• GOAL
The listing below should be copied in full, word for word.

• DATA LINES
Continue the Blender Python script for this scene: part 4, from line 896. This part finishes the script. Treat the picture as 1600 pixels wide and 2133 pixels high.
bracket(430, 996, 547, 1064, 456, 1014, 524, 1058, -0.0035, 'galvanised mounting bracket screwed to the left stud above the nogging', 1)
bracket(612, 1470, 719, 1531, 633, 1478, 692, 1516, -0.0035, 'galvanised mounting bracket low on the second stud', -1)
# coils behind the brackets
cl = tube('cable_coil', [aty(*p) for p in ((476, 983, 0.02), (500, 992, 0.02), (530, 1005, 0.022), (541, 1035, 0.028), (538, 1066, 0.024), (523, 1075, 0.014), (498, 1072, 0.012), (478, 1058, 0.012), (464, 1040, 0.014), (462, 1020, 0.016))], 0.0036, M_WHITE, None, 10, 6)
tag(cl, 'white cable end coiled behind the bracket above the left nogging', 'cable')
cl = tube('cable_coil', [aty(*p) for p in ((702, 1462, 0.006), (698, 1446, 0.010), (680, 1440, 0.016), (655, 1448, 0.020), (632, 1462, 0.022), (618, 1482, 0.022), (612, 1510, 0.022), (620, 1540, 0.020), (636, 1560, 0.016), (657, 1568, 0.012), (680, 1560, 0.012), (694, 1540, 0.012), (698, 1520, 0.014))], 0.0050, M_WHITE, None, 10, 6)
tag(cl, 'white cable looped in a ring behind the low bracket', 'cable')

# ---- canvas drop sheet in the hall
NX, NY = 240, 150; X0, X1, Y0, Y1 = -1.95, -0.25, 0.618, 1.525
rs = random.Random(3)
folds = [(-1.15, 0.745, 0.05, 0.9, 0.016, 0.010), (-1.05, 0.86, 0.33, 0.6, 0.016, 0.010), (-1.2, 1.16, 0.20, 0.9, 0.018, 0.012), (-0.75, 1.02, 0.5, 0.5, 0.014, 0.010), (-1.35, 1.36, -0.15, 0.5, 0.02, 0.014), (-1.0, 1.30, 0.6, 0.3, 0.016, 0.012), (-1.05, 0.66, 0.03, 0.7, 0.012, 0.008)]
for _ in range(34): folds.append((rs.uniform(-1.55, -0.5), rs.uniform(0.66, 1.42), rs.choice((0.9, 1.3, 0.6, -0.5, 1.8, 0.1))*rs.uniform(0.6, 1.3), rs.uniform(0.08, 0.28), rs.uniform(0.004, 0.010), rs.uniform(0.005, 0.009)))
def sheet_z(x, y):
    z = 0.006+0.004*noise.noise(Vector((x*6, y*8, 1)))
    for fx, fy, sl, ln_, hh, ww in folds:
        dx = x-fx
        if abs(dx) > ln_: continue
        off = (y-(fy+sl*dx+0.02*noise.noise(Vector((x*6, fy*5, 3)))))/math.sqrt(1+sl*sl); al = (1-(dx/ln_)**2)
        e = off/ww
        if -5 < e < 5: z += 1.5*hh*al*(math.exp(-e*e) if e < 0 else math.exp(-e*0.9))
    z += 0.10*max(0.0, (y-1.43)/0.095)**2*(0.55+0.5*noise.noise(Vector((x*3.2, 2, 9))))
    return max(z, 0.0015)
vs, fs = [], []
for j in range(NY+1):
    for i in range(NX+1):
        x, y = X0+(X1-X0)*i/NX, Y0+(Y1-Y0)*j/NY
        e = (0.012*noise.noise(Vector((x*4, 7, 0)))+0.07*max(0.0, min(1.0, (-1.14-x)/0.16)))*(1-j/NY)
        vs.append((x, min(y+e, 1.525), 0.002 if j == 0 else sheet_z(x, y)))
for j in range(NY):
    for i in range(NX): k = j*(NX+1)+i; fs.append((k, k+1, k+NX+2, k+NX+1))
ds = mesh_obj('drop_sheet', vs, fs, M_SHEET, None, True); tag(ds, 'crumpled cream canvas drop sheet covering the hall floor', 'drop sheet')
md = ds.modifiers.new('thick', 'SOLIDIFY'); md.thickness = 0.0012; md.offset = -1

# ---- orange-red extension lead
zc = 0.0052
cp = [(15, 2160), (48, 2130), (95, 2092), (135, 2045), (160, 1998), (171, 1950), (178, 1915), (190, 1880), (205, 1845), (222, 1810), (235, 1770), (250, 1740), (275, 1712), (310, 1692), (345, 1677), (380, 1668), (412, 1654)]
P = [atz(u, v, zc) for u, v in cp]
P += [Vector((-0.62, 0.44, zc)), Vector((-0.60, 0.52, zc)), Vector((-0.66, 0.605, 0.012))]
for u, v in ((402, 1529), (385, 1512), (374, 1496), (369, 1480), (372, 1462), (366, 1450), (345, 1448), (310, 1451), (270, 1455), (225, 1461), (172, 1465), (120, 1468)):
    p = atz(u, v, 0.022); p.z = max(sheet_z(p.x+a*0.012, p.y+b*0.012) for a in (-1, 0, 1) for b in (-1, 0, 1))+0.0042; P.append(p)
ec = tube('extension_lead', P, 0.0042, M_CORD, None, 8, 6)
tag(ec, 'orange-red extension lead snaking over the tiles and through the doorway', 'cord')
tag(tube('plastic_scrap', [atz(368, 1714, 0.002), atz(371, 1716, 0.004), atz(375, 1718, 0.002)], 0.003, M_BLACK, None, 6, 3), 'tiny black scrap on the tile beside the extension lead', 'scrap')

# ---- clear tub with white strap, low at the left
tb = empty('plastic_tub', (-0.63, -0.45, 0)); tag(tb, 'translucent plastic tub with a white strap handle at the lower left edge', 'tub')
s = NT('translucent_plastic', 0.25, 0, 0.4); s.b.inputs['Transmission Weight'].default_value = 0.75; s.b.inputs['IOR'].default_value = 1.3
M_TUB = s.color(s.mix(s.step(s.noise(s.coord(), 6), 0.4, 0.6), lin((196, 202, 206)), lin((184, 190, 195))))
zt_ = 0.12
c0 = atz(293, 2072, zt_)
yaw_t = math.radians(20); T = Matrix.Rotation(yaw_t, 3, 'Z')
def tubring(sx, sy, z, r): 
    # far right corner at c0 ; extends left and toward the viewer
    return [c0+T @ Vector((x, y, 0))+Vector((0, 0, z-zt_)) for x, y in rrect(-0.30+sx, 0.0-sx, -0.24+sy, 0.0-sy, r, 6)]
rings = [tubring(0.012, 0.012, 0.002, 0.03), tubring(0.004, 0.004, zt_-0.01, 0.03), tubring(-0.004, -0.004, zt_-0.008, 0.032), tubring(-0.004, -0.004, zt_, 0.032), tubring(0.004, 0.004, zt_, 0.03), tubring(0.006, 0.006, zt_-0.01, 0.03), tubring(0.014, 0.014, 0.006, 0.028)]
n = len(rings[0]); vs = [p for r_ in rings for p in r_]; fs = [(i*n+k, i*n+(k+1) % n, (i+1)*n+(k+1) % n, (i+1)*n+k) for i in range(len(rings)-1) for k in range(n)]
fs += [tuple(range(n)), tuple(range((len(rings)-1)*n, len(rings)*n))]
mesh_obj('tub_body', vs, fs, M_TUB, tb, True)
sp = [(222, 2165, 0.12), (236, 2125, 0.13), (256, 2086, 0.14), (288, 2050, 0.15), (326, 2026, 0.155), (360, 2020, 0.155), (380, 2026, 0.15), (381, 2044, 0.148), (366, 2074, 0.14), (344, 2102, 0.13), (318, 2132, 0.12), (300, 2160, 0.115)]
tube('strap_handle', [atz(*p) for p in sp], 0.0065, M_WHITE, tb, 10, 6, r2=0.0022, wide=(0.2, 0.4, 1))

• FULL RESPONSE
Continue the Blender Python script for this scene: part 4, from line 896. This part finishes the script. Treat the picture as 1600 pixels wide and 2133 pixels high.
bracket(430, 996, 547, 1064, 456, 1014, 524, 1058, -0.0035, 'galvanised mounting bracket screwed to the left stud above the nogging', 1)
bracket(612, 1470, 719, 1531, 633, 1478, 692, 1516, -0.0035, 'galvanised mounting bracket low on the second stud', -1)
# coils behind the brackets
cl = tube('cable_coil', [aty(*p) for p in ((476, 983, 0.02), (500, 992, 0.02), (530, 1005, 0.022), (541, 1035, 0.028), (538, 1066, 0.024), (523, 1075, 0.014), (498, 1072, 0.012), (478, 1058, 0.012), (464, 1040, 0.014), (462, 1020, 0.016))], 0.0036, M_WHITE, None, 10, 6)
tag(cl, 'white cable end coiled behind the bracket above the left nogging', 'cable')
cl = tube('cable_coil', [aty(*p) for p in ((702, 1462, 0.006), (698, 1446, 0.010), (680, 1440, 0.016), (655, 1448, 0.020), (632, 1462, 0.022), (618, 1482, 0.022), (612, 1510, 0.022), (620, 1540, 0.020), (636, 1560, 0.016), (657, 1568, 0.012), (680, 1560, 0.012), (694, 1540, 0.012), (698, 1520, 0.014))], 0.0050, M_WHITE, None, 10, 6)
tag(cl, 'white cable looped in a ring behind the low bracket', 'cable')

# ---- canvas drop sheet in the hall
NX, NY = 240, 150; X0, X1, Y0, Y1 = -1.95, -0.25, 0.618, 1.525
rs = random.Random(3)
folds = [(-1.15, 0.745, 0.05, 0.9, 0.016, 0.010), (-1.05, 0.86, 0.33, 0.6, 0.016, 0.010), (-1.2, 1.16, 0.20, 0.9, 0.018, 0.012), (-0.75, 1.02, 0.5, 0.5, 0.014, 0.010), (-1.35, 1.36, -0.15, 0.5, 0.02, 0.014), (-1.0, 1.30, 0.6, 0.3, 0.016, 0.012), (-1.05, 0.66, 0.03, 0.7, 0.012, 0.008)]
for _ in range(34): folds.append((rs.uniform(-1.55, -0.5), rs.uniform(0.66, 1.42), rs.choice((0.9, 1.3, 0.6, -0.5, 1.8, 0.1))*rs.uniform(0.6, 1.3), rs.uniform(0.08, 0.28), rs.uniform(0.004, 0.010), rs.uniform(0.005, 0.009)))
def sheet_z(x, y):
    z = 0.006+0.004*noise.noise(Vector((x*6, y*8, 1)))
    for fx, fy, sl, ln_, hh, ww in folds:
        dx = x-fx
        if abs(dx) > ln_: continue
        off = (y-(fy+sl*dx+0.02*noise.noise(Vector((x*6, fy*5, 3)))))/math.sqrt(1+sl*sl); al = (1-(dx/ln_)**2)
        e = off/ww
        if -5 < e < 5: z += 1.5*hh*al*(math.exp(-e*e) if e < 0 else math.exp(-e*0.9))
    z += 0.10*max(0.0, (y-1.43)/0.095)**2*(0.55+0.5*noise.noise(Vector((x*3.2, 2, 9))))
    return max(z, 0.0015)
vs, fs = [], []
for j in range(NY+1):
    for i in range(NX+1):
        x, y = X0+(X1-X0)*i/NX, Y0+(Y1-Y0)*j/NY
        e = (0.012*noise.noise(Vector((x*4, 7, 0)))+0.07*max(0.0, min(1.0, (-1.14-x)/0.16)))*(1-j/NY)
        vs.append((x, min(y+e, 1.525), 0.002 if j == 0 else sheet_z(x, y)))
for j in range(NY):
    for i in range(NX): k = j*(NX+1)+i; fs.append((k, k+1, k+NX+2, k+NX+1))
ds = mesh_obj('drop_sheet', vs, fs, M_SHEET, None, True); tag(ds, 'crumpled cream canvas drop sheet covering the hall floor', 'drop sheet')
md = ds.modifiers.new('thick', 'SOLIDIFY'); md.thickness = 0.0012; md.offset = -1

# ---- orange-red extension lead
zc = 0.0052
cp = [(15, 2160), (48, 2130), (95, 2092), (135, 2045), (160, 1998), (171, 1950), (178, 1915), (190, 1880), (205, 1845), (222, 1810), (235, 1770), (250, 1740), (275, 1712), (310, 1692), (345, 1677), (380, 1668), (412, 1654)]
P = [atz(u, v, zc) for u, v in cp]
P += [Vector((-0.62, 0.44, zc)), Vector((-0.60, 0.52, zc)), Vector((-0.66, 0.605, 0.012))]
for u, v in ((402, 1529), (385, 1512), (374, 1496), (369, 1480), (372, 1462), (366, 1450), (345, 1448), (310, 1451), (270, 1455), (225, 1461), (172, 1465), (120, 1468)):
    p = atz(u, v, 0.022); p.z = max(sheet_z(p.x+a*0.012, p.y+b*0.012) for a in (-1, 0, 1) for b in (-1, 0, 1))+0.0042; P.append(p)
ec = tube('extension_lead', P, 0.0042, M_CORD, None, 8, 6)
tag(ec, 'orange-red extension lead snaking over the tiles and through the doorway', 'cord')
tag(tube('plastic_scrap', [atz(368, 1714, 0.002), atz(371, 1716, 0.004), atz(375, 1718, 0.002)], 0.003, M_BLACK, None, 6, 3), 'tiny black scrap on the tile beside the extension lead', 'scrap')

# ---- clear tub with white strap, low at the left
tb = empty('plastic_tub', (-0.63, -0.45, 0)); tag(tb, 'translucent plastic tub with a white strap handle at the lower left edge', 'tub')
s = NT('translucent_plastic', 0.25, 0, 0.4); s.b.inputs['Transmission Weight'].default_value = 0.75; s.b.inputs['IOR'].default_value = 1.3
M_TUB = s.color(s.mix(s.step(s.noise(s.coord(), 6), 0.4, 0.6), lin((196, 202, 206)), lin((184, 190, 195))))
zt_ = 0.12
c0 = atz(293, 2072, zt_)
yaw_t = math.radians(20); T = Matrix.Rotation(yaw_t, 3, 'Z')
def tubring(sx, sy, z, r): 
    # far right corner at c0 ; extends left and toward the viewer
    return [c0+T @ Vector((x, y, 0))+Vector((0, 0, z-zt_)) for x, y in rrect(-0.30+sx, 0.0-sx, -0.24+sy, 0.0-sy, r, 6)]
rings = [tubring(0.012, 0.012, 0.002, 0.03), tubring(0.004, 0.004, zt_-0.01, 0.03), tubring(-0.004, -0.004, zt_-0.008, 0.032), tubring(-0.004, -0.004, zt_, 0.032), tubring(0.004, 0.004, zt_, 0.03), tubring(0.006, 0.006, zt_-0.01, 0.03), tubring(0.014, 0.014, 0.006, 0.028)]
n = len(rings[0]); vs = [p for r_ in rings for p in r_]; fs = [(i*n+k, i*n+(k+1) % n, (i+1)*n+(k+1) % n, (i+1)*n+k) for i in range(len(rings)-1) for k in range(n)]
fs += [tuple(range(n)), tuple(range((len(rings)-1)*n, len(rings)*n))]
mesh_obj('tub_body', vs, fs, M_TUB, tb, True)
sp = [(222, 2165, 0.12), (236, 2125, 0.13), (256, 2086, 0.14), (288, 2050, 0.15), (326, 2026, 0.155), (360, 2020, 0.155), (380, 2026, 0.15), (381, 2044, 0.148), (366, 2074, 0.14), (344, 2102, 0.13), (318, 2132, 0.12), (300, 2160, 0.115)]
tube('strap_handle', [atz(*p) for p in sp], 0.0065, M_WHITE, tb, 10, 6, r2=0.0022, wide=(0.2, 0.4, 1))